Bluebeard was first composed in 1911, and then modified in 1917. The opera lasts a little over an hour and there are only two singing characters onstage: Bluebeard (Kékszakállú), and his new wife Judith (Judit); the two have just eloped and Judith is coming home to Bluebeard’s castle for the first time. The scene above comes just after the prologue and their entrance; I think most of the other scenes are available for viewing online (if you’re interested).

I saw a concert production by the Seattle Symphony last year, in which blown glass sculptures by Dale Chihuly were used to represent each of the seven doors Judith demands be opened. It was an elegant production, very well sung by Sally Burgess and Charles Robert Austin, although it was presented more as a child’s fairy tale version than what is called for in the creepy libretto by Béla Balázs. Seattle Opera staged its version, or rather a version that was developed by the Canadian Opera Company in Toronto (perhaps Mr. Burrell saw the original production back in 1993. Or maybe he was watching Transformers.) This version is much more theatrical, which is to say that it is theatrical, and fairly creepy – especially towards the end, when Bluebeard prostrates himself before his rather gruesome, polygamous achievement.

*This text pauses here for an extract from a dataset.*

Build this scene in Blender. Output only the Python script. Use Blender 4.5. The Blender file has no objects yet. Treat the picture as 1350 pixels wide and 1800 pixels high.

Even creepier was the second feature on the bill, Arnold Schoenberg’s Erwartung (“Expectation”), composed in 1909. Schoenberg himself said about the work, “In Erwartung the aim is to represent in slow motion everything that occurs during a single second of maximum spiritual excitement, stretching it out to half an hour.” I thought this was achieved last night, and enjoyed it quite a bit more than Bluebeard, even though I’ve been familiar with Antal Dorati’s recording of the Bartok opera for years. I haven’t listened to much Schoenberg at all, much less Erwartung, and was surprised at how conventional it sounded. Music has moved moved into some awfully strange territory over the last century, and however weird the 12 tone scale may have seemed in fin de siècle Prague, I found it straightforward enough. The productiion was pretty amazing, with three non-singing roles played by acrobats who made much of that slow motion called for by the composer.

As an endnote, both Bartók and Walker Percy suffered from tuberculosis and lived within shouting distance at Saranac, “America’s Magic Mountain”, in 1945. This was at the very end of Bartók’s life, and he was certainly productive enough: while living in one of the cabins there, he composed the magnificent Third Piano Concerto, as well as the Viola Concerto. Percy’s first novel, The Moviegoer, was still 15 or 16 years away, and according to one of the biographies, there wasn’t much, if any, contact between the two.

Comments

  1. Anonymous says

    Yes, I often think of Bluebeard. What a great story.

  2. Henri Young says

    What about the Richard Burton movie?

  3. I remember when this production was staged in Toronto, but no, I didn’t see it. I don’t get to the opera as often as I’d like.